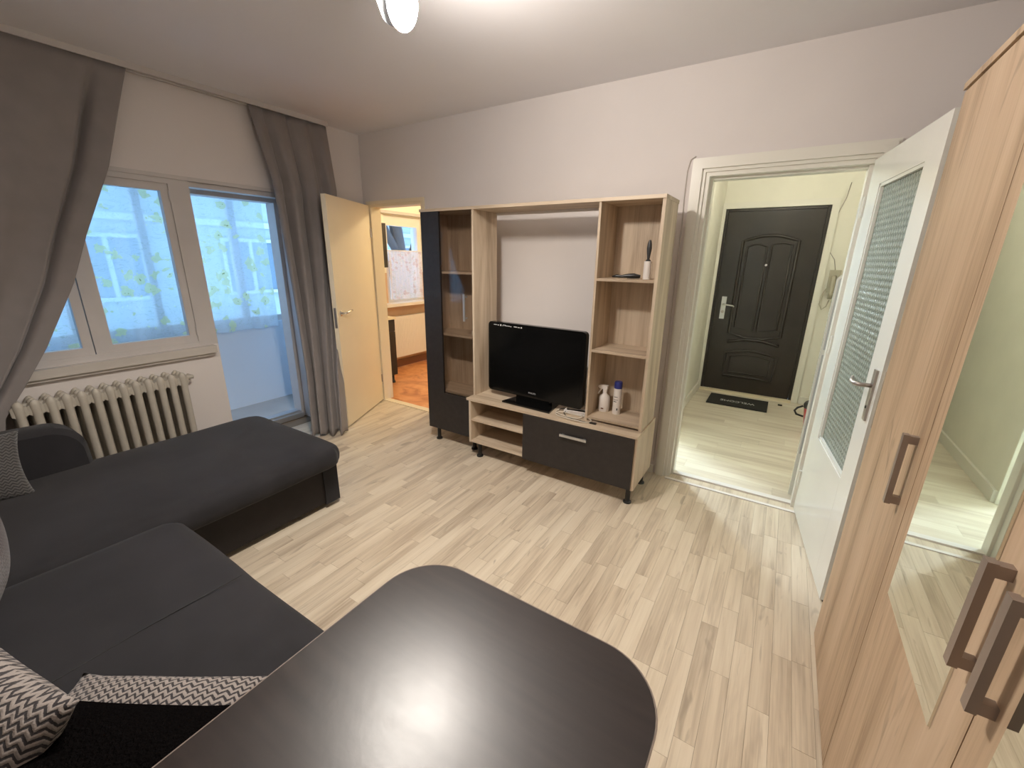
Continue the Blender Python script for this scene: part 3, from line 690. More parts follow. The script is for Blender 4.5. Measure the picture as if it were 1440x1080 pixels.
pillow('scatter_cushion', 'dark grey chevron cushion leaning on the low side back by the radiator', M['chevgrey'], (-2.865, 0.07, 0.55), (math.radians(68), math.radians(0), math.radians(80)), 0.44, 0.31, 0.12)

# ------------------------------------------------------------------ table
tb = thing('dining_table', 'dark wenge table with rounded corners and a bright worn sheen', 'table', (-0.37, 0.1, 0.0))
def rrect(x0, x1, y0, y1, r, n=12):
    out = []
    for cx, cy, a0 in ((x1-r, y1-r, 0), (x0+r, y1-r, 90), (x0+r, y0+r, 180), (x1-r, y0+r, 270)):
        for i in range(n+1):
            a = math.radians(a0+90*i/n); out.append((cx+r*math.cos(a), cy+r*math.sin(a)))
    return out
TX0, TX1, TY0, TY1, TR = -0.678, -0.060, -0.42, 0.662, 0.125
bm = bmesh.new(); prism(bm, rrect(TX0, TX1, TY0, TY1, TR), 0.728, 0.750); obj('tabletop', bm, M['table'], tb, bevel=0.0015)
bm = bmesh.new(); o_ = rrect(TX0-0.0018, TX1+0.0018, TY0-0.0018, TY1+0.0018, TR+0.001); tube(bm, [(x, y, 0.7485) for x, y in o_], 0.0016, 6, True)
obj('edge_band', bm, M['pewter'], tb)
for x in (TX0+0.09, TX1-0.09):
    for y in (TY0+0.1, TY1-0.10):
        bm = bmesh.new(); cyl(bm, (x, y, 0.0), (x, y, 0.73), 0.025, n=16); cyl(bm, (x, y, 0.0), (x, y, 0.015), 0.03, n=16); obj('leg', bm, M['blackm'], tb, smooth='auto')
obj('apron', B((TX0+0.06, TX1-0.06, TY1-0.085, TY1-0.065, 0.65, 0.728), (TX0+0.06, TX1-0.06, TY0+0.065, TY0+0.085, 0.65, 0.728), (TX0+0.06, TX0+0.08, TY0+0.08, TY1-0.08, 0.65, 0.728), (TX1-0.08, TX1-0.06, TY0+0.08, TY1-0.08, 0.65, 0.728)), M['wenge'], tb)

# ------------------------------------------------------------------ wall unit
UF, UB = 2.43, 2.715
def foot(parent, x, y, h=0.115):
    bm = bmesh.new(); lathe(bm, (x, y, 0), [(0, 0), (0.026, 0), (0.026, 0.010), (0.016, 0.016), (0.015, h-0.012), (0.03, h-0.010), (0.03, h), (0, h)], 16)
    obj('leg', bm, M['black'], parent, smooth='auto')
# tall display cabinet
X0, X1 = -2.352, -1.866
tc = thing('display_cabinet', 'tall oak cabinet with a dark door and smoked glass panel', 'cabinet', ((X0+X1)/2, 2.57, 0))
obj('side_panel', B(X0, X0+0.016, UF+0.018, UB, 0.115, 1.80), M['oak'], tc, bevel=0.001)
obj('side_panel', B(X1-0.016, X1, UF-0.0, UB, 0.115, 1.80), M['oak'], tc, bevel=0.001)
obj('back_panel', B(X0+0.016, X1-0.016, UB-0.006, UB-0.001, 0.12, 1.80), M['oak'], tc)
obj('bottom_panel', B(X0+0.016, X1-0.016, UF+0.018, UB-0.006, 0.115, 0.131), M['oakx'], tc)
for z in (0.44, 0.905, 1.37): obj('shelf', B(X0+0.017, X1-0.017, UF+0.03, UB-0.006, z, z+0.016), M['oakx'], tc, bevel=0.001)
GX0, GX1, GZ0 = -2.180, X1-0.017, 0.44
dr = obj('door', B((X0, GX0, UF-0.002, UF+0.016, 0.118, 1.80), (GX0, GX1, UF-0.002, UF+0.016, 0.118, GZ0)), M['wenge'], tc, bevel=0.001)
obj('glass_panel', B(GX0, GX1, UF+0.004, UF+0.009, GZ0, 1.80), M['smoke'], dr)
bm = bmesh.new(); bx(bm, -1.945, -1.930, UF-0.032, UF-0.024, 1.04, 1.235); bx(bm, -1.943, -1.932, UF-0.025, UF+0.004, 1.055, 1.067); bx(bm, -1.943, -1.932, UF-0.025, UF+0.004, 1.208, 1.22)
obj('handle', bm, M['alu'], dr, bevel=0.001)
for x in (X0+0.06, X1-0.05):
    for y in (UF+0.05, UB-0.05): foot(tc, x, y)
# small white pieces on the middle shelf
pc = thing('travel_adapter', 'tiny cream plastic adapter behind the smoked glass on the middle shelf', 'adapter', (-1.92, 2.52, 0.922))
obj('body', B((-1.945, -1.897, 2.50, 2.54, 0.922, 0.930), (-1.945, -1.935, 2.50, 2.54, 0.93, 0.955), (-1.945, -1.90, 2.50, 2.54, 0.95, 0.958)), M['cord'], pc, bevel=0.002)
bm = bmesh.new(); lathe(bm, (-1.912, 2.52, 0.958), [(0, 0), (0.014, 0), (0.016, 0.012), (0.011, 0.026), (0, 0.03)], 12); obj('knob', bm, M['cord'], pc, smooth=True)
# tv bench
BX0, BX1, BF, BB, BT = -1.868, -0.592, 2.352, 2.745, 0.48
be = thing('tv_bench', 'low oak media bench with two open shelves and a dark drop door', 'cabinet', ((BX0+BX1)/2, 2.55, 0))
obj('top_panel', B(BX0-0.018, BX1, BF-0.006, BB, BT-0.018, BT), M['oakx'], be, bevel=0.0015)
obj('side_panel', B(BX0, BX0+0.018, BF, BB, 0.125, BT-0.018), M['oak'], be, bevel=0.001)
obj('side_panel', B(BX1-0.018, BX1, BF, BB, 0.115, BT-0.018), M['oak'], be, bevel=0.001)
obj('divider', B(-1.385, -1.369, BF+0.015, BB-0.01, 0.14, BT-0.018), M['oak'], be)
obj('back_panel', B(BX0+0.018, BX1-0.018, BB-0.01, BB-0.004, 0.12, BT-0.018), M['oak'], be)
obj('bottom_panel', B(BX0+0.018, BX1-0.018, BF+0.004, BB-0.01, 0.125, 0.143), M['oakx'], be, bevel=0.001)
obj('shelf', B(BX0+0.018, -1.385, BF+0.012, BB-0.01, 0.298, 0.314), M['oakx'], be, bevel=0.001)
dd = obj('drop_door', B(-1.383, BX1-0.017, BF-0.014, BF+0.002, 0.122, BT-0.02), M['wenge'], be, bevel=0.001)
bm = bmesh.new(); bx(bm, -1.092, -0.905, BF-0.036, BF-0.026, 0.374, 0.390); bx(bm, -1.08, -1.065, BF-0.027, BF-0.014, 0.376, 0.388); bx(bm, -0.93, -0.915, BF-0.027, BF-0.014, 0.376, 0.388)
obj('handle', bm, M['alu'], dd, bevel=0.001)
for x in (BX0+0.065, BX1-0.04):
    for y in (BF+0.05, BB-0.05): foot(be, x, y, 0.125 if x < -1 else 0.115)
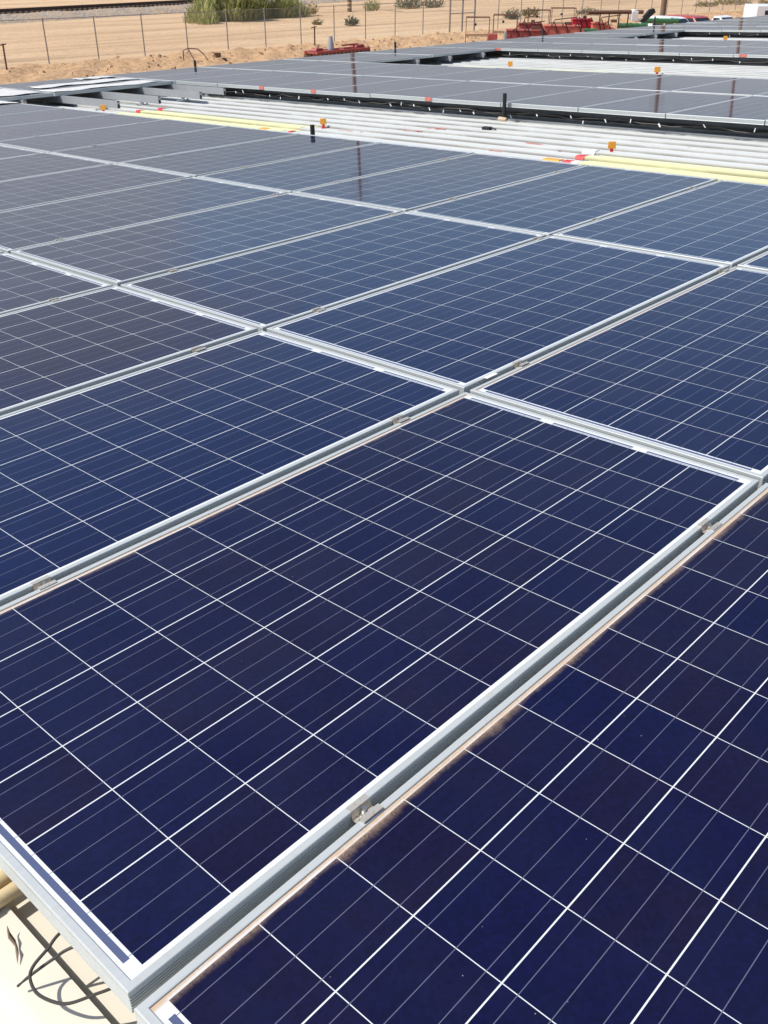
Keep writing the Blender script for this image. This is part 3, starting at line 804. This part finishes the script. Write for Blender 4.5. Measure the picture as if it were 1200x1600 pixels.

#### [Challenge]
All of the data above should be quoted exactly, except for the pictures.

#### [Answer to this task]
Continue the Blender Python script for this scene: part 3, from line 690. More parts follow. The script is for Blender 4.5. Measure the picture as if it were 1440x1080 pixels.
pillow('scatter_cushion', 'dark grey chevron cushion leaning on the low side back by the radiator', M['chevgrey'], (-2.865, 0.07, 0.55), (math.radians(68), math.radians(0), math.radians(80)), 0.44, 0.31, 0.12)

# ------------------------------------------------------------------ table
tb = thing('dining_table', 'dark wenge table with rounded corners and a bright worn sheen', 'table', (-0.37, 0.1, 0.0))
def rrect(x0, x1, y0, y1, r, n=12):
    out = []
    for cx, cy, a0 in ((x1-r, y1-r, 0), (x0+r, y1-r, 90), (x0+r, y0+r, 180), (x1-r, y0+r, 270)):
        for i in range(n+1):
            a = math.radians(a0+90*i/n); out.append((cx+r*math.cos(a), cy+r*math.sin(a)))
    return out
TX0, TX1, TY0, TY1, TR = -0.678, -0.060, -0.42, 0.662, 0.125
bm = bmesh.new(); prism(bm, rrect(TX0, TX1, TY0, TY1, TR), 0.728, 0.750); obj('tabletop', bm, M['table'], tb, bevel=0.0015)
bm = bmesh.new(); o_ = rrect(TX0-0.0018, TX1+0.0018, TY0-0.0018, TY1+0.0018, TR+0.001); tube(bm, [(x, y, 0.7485) for x, y in o_], 0.0016, 6, True)
obj('edge_band', bm, M['pewter'], tb)
for x in (TX0+0.09, TX1-0.09):
    for y in (TY0+0.1, TY1-0.10):
        bm = bmesh.new(); cyl(bm, (x, y, 0.0), (x, y, 0.73), 0.025, n=16); cyl(bm, (x, y, 0.0), (x, y, 0.015), 0.03, n=16); obj('leg', bm, M['blackm'], tb, smooth='auto')
obj('apron', B((TX0+0.06, TX1-0.06, TY1-0.085, TY1-0.065, 0.65, 0.728), (TX0+0.06, TX1-0.06, TY0+0.065, TY0+0.085, 0.65, 0.728), (TX0+0.06, TX0+0.08, TY0+0.08, TY1-0.08, 0.65, 0.728), (TX1-0.08, TX1-0.06, TY0+0.08, TY1-0.08, 0.65, 0.728)), M['wenge'], tb)

# ------------------------------------------------------------------ wall unit
UF, UB = 2.43, 2.715
def foot(parent, x, y, h=0.115):
    bm = bmesh.new(); lathe(bm, (x, y, 0), [(0, 0), (0.026, 0), (0.026, 0.010), (0.016, 0.016), (0.015, h-0.012), (0.03, h-0.010), (0.03, h), (0, h)], 16)
    obj('leg', bm, M['black'], parent, smooth='auto')
# tall display cabinet
X0, X1 = -2.352, -1.866
tc = thing('display_cabinet', 'tall oak cabinet with a dark door and smoked glass panel', 'cabinet', ((X0+X1)/2, 2.57, 0))
obj('side_panel', B(X0, X0+0.016, UF+0.018, UB, 0.115, 1.80), M['oak'], tc, bevel=0.001)
obj('side_panel', B(X1-0.016, X1, UF-0.0, UB, 0.115, 1.80), M['oak'], tc, bevel=0.001)
obj('back_panel', B(X0+0.016, X1-0.016, UB-0.006, UB-0.001, 0.12, 1.80), M['oak'], tc)
obj('bottom_panel', B(X0+0.016, X1-0.016, UF+0.018, UB-0.006, 0.115, 0.131), M['oakx'], tc)
for z in (0.44, 0.905, 1.37): obj('shelf', B(X0+0.017, X1-0.017, UF+0.03, UB-0.006, z, z+0.016), M['oakx'], tc, bevel=0.001)
GX0, GX1, GZ0 = -2.180, X1-0.017, 0.44
dr = obj('door', B((X0, GX0, UF-0.002, UF+0.016, 0.118, 1.80), (GX0, GX1, UF-0.002, UF+0.016, 0.118, GZ0)), M['wenge'], tc, bevel=0.001)
obj('glass_panel', B(GX0, GX1, UF+0.004, UF+0.009, GZ0, 1.80), M['smoke'], dr)
bm = bmesh.new(); bx(bm, -1.945, -1.930, UF-0.032, UF-0.024, 1.04, 1.235); bx(bm, -1.943, -1.932, UF-0.025, UF+0.004, 1.055, 1.067); bx(bm, -1.943, -1.932, UF-0.025, UF+0.004, 1.208, 1.22)
obj('handle', bm, M['alu'], dr, bevel=0.001)
for x in (X0+0.06, X1-0.05):
    for y in (UF+0.05, UB-0.05): foot(tc, x, y)
# small white pieces on the middle shelf
pc = thing('travel_adapter', 'tiny cream plastic adapter behind the smoked glass on the middle shelf', 'adapter', (-1.92, 2.52, 0.922))
obj('body', B((-1.945, -1.897, 2.50, 2.54, 0.922, 0.930), (-1.945, -1.935, 2.50, 2.54, 0.93, 0.955), (-1.945, -1.90, 2.50, 2.54, 0.95, 0.958)), M['cord'], pc, bevel=0.002)
bm = bmesh.new(); lathe(bm, (-1.912, 2.52, 0.958), [(0, 0), (0.014, 0), (0.016, 0.012), (0.011, 0.026), (0, 0.03)], 12); obj('knob', bm, M['cord'], pc, smooth=True)
# tv bench
BX0, BX1, BF, BB, BT = -1.868, -0.592, 2.352, 2.745, 0.48
be = thing('tv_bench', 'low oak media bench with two open shelves and a dark drop door', 'cabinet', ((BX0+BX1)/2, 2.55, 0))
obj('top_panel', B(BX0-0.018, BX1, BF-0.006, BB, BT-0.018, BT), M['oakx'], be, bevel=0.0015)
obj('side_panel', B(BX0, BX0+0.018, BF, BB, 0.125, BT-0.018), M['oak'], be, bevel=0.001)
obj('side_panel', B(BX1-0.018, BX1, BF, BB, 0.115, BT-0.018), M['oak'], be, bevel=0.001)
obj('divider', B(-1.385, -1.369, BF+0.015, BB-0.01, 0.14, BT-0.018), M['oak'], be)
obj('back_panel', B(BX0+0.018, BX1-0.018, BB-0.01, BB-0.004, 0.12, BT-0.018), M['oak'], be)
obj('bottom_panel', B(BX0+0.018, BX1-0.018, BF+0.004, BB-0.01, 0.125, 0.143), M['oakx'], be, bevel=0.001)
obj('shelf', B(BX0+0.018, -1.385, BF+0.012, BB-0.01, 0.298, 0.314), M['oakx'], be, bevel=0.001)
dd = obj('drop_door', B(-1.383, BX1-0.017, BF-0.014, BF+0.002, 0.122, BT-0.02), M['wenge'], be, bevel=0.001)
bm = bmesh.new(); bx(bm, -1.092, -0.905, BF-0.036, BF-0.026, 0.374, 0.390); bx(bm, -1.08, -1.065, BF-0.027, BF-0.014, 0.376, 0.388); bx(bm, -0.93, -0.915, BF-0.027, BF-0.014, 0.376, 0.388)
obj('handle', bm, M['alu'], dd, bevel=0.001)
for x in (BX0+0.065, BX1-0.04):
    for y in (BF+0.05, BB-0.05): foot(be, x, y, 0.125 if x < -1 else 0.115)
Keep writing the Blender script for this image. This is part 3, starting at line 804. This part finishes the script. Write for Blender 4.5. Measure the picture as if it were 1200x1600 pixels.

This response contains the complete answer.